**Set task**
Pick out and copy every line below that has the word "picture".
★ ★ ★
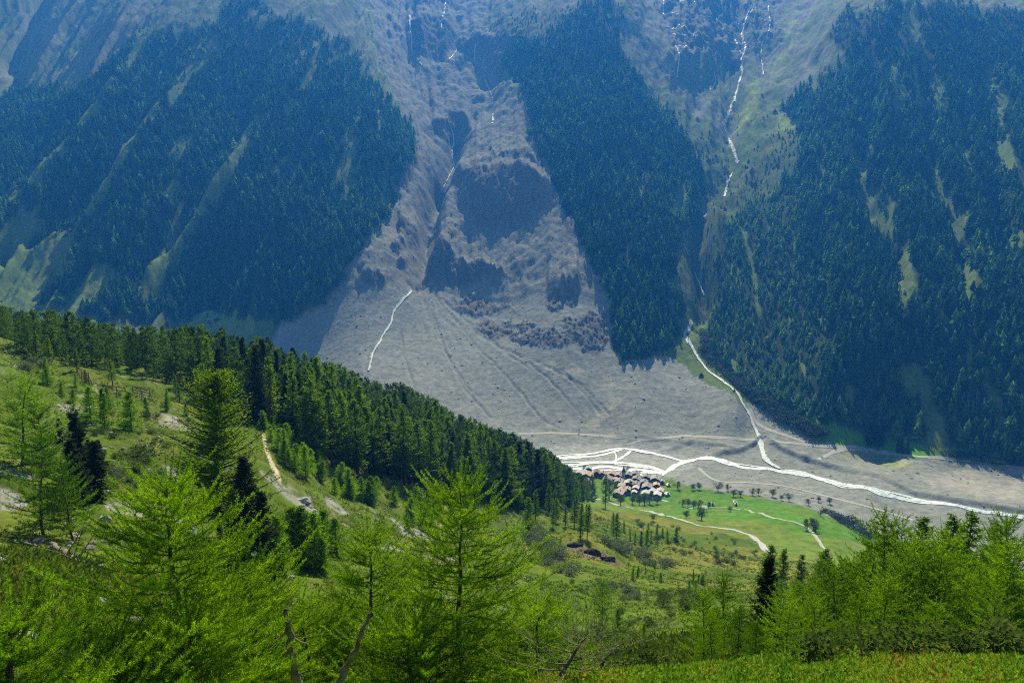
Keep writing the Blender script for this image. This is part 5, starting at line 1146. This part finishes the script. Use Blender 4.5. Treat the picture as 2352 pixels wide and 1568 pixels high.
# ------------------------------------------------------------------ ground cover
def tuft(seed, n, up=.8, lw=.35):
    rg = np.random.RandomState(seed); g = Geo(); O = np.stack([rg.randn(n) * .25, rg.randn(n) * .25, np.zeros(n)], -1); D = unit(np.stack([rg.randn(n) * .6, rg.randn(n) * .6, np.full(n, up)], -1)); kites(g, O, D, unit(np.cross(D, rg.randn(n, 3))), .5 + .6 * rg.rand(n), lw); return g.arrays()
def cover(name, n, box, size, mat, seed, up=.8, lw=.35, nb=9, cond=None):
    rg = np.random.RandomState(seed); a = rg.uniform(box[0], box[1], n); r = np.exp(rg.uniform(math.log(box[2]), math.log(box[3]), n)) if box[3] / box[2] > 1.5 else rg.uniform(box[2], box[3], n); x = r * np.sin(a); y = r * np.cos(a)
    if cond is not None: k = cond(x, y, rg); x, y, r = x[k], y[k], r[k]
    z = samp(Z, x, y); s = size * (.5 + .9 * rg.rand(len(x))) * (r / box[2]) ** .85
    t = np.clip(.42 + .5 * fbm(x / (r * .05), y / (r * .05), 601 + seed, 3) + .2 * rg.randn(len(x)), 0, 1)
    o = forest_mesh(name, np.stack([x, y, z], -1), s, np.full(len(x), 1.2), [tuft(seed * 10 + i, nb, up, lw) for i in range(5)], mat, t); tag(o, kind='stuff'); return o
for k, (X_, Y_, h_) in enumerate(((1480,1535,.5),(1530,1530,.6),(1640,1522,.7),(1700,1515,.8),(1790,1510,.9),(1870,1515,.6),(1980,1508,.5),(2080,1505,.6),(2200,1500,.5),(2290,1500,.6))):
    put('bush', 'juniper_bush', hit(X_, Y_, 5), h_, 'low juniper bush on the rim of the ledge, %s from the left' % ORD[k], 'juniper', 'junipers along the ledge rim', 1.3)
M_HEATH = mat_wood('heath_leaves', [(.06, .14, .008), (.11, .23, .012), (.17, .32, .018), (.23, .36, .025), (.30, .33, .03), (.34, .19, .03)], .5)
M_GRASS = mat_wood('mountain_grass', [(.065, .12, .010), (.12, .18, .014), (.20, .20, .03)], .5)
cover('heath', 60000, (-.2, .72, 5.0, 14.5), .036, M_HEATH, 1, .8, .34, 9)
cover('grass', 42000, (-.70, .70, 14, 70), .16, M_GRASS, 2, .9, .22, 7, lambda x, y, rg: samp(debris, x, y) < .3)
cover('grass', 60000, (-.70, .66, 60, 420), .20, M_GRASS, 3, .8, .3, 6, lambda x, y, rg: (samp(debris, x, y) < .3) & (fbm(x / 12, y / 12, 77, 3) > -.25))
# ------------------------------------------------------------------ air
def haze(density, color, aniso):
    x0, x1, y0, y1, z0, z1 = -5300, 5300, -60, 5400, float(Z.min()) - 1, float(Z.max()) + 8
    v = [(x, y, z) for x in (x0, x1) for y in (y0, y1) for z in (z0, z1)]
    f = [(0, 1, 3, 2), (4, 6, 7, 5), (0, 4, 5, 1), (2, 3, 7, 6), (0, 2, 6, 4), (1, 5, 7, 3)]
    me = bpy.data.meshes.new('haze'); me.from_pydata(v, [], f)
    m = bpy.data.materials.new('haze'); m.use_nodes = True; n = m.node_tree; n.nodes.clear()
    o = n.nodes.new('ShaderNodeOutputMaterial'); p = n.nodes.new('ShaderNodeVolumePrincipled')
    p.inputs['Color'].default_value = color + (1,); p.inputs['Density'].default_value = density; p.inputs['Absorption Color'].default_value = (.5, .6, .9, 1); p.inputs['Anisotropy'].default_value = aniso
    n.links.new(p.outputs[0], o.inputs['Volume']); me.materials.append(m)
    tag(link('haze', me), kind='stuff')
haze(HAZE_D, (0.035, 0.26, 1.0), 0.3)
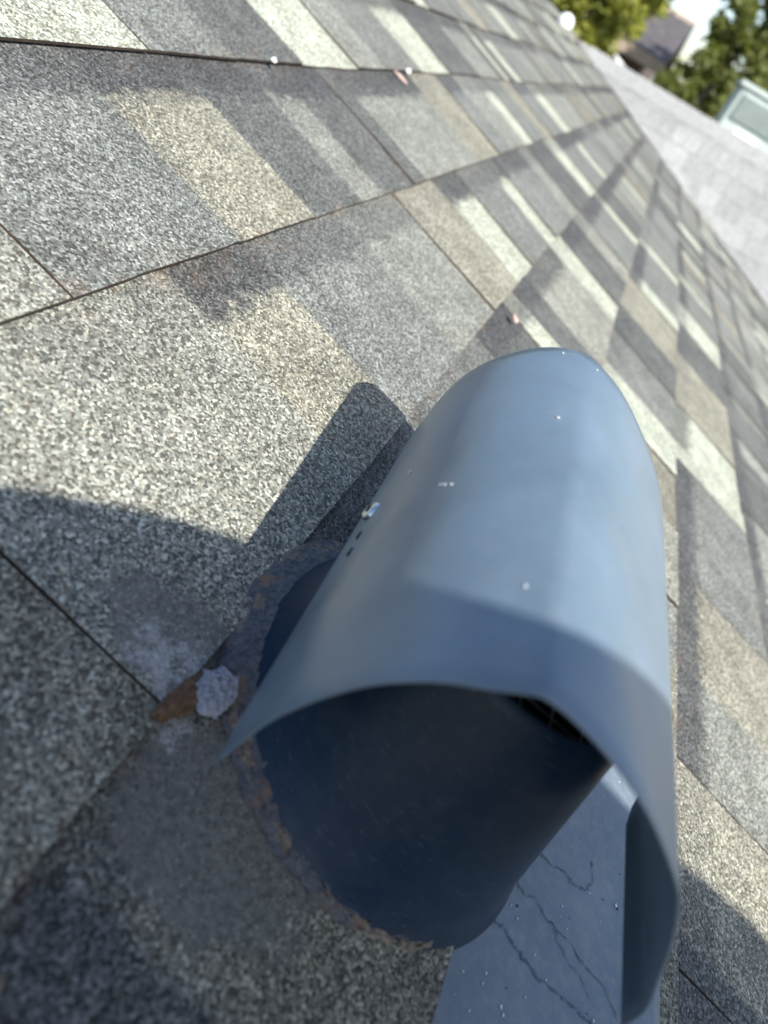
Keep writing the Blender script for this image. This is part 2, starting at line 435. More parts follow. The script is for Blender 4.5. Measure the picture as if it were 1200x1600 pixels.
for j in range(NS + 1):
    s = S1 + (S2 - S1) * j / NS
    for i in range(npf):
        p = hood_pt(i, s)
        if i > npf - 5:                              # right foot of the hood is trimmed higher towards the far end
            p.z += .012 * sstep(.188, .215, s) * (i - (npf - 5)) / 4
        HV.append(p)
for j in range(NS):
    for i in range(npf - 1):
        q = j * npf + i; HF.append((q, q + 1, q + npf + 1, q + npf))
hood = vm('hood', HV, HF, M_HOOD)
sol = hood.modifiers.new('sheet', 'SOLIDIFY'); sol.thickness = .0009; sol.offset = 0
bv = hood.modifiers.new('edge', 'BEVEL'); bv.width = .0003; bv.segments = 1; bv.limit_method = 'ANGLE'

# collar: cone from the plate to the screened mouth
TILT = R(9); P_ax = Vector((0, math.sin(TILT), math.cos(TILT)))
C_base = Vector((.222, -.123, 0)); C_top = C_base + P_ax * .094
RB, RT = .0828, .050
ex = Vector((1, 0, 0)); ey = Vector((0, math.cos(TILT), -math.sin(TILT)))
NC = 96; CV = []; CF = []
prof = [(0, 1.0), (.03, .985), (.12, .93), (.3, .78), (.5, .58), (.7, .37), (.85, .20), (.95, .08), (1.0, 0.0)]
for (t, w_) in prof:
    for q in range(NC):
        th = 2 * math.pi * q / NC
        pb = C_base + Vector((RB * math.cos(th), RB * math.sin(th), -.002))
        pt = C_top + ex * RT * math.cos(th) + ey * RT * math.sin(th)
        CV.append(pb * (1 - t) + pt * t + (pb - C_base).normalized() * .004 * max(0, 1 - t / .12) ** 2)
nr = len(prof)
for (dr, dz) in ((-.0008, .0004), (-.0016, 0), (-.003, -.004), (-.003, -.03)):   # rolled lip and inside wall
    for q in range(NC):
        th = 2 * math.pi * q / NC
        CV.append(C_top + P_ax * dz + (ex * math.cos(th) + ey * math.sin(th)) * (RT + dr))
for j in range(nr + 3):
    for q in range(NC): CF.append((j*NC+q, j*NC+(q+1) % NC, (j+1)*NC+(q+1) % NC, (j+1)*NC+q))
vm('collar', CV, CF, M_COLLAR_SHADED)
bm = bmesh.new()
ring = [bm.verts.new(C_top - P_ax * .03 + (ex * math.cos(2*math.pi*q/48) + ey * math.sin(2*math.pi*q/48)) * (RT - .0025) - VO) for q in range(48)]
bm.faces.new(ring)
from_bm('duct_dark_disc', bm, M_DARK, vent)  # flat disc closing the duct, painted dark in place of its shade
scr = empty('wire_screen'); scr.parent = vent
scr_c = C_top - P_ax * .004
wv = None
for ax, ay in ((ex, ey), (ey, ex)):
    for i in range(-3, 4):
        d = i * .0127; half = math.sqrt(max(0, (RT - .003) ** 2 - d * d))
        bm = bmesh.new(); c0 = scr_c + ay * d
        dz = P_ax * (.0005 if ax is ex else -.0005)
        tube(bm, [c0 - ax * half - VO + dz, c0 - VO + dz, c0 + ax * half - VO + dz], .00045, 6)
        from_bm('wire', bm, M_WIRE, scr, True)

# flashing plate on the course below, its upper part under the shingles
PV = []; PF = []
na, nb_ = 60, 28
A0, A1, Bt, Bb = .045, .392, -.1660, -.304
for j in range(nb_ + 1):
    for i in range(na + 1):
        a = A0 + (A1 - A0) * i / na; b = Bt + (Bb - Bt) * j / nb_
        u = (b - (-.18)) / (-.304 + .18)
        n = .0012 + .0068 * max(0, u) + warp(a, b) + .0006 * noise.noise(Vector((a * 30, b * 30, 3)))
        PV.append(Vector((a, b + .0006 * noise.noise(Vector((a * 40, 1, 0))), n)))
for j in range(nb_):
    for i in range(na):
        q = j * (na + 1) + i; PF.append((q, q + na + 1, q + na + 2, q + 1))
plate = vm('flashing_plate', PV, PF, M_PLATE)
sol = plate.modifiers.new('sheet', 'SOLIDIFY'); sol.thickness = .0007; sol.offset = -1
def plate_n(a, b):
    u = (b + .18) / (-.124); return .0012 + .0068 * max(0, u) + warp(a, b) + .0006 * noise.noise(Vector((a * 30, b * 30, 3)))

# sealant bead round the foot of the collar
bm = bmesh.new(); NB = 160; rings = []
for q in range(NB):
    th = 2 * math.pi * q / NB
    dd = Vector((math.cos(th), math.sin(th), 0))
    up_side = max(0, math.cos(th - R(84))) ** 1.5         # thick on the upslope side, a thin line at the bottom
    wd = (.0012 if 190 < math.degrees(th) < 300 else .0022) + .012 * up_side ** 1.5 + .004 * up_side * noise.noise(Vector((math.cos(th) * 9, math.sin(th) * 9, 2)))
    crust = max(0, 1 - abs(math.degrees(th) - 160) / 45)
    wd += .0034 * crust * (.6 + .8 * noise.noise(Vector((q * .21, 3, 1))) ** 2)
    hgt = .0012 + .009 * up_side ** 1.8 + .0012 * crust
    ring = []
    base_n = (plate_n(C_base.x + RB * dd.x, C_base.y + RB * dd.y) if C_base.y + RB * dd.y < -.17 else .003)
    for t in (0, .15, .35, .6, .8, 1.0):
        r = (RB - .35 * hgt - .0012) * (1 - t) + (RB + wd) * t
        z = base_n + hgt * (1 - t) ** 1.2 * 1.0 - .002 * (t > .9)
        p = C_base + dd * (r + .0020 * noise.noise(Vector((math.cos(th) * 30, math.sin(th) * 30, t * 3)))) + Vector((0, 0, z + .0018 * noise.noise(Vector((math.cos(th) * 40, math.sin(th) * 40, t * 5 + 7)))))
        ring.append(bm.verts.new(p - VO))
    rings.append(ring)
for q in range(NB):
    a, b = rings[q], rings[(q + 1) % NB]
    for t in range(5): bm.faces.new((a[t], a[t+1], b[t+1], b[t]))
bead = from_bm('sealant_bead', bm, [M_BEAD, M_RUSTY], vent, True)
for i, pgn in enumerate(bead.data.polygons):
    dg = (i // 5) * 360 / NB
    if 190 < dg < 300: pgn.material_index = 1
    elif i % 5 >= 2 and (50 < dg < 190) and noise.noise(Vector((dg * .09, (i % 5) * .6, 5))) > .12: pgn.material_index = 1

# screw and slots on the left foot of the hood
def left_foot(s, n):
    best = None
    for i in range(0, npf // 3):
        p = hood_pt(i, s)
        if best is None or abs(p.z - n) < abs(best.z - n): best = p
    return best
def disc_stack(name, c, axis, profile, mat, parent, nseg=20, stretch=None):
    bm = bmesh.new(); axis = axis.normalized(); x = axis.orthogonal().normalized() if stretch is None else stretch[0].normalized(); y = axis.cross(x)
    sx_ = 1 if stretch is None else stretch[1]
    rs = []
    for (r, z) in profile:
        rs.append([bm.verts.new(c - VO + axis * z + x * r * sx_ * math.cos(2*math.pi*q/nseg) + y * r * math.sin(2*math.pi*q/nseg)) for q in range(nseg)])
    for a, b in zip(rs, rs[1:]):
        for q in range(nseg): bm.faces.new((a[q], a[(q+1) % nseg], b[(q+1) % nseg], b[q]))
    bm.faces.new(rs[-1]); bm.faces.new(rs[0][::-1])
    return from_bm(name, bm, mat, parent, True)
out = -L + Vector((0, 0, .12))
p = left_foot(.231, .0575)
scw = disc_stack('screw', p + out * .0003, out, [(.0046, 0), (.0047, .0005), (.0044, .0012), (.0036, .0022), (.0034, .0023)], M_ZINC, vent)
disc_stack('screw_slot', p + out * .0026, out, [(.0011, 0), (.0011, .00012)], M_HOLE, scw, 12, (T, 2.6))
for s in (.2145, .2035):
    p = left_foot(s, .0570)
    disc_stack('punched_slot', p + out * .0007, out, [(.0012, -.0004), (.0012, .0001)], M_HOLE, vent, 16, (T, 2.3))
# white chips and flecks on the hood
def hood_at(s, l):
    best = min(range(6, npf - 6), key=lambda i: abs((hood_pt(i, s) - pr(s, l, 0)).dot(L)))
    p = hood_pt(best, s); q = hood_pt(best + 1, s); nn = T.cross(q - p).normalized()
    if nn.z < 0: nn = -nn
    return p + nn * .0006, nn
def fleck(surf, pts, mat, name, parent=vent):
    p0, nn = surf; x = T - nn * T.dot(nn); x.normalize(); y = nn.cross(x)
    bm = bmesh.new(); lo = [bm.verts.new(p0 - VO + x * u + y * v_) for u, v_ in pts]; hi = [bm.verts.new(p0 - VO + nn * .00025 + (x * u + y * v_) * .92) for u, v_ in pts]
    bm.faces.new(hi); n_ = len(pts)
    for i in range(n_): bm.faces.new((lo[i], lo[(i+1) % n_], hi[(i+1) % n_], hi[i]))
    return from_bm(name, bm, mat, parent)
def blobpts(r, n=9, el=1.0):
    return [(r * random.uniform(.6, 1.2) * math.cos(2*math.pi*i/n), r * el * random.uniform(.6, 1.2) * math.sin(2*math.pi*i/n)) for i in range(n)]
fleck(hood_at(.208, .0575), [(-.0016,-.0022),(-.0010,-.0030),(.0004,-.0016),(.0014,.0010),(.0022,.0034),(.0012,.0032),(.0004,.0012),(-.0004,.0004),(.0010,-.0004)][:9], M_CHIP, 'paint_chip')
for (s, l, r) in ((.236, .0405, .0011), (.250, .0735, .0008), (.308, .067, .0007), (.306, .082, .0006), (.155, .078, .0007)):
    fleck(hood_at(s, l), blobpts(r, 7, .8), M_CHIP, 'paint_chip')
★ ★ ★
**Written solution**
Keep writing the Blender script for this image. This is part 5, starting at line 1146. This part finishes the script. Use Blender 4.5. Treat the picture as 2352 pixels wide and 1568 pixels high.
Keep writing the Blender script for this image. This is part 2, starting at line 435. More parts follow. The script is for Blender 4.5. Measure the picture as if it were 1200x1600 pixels.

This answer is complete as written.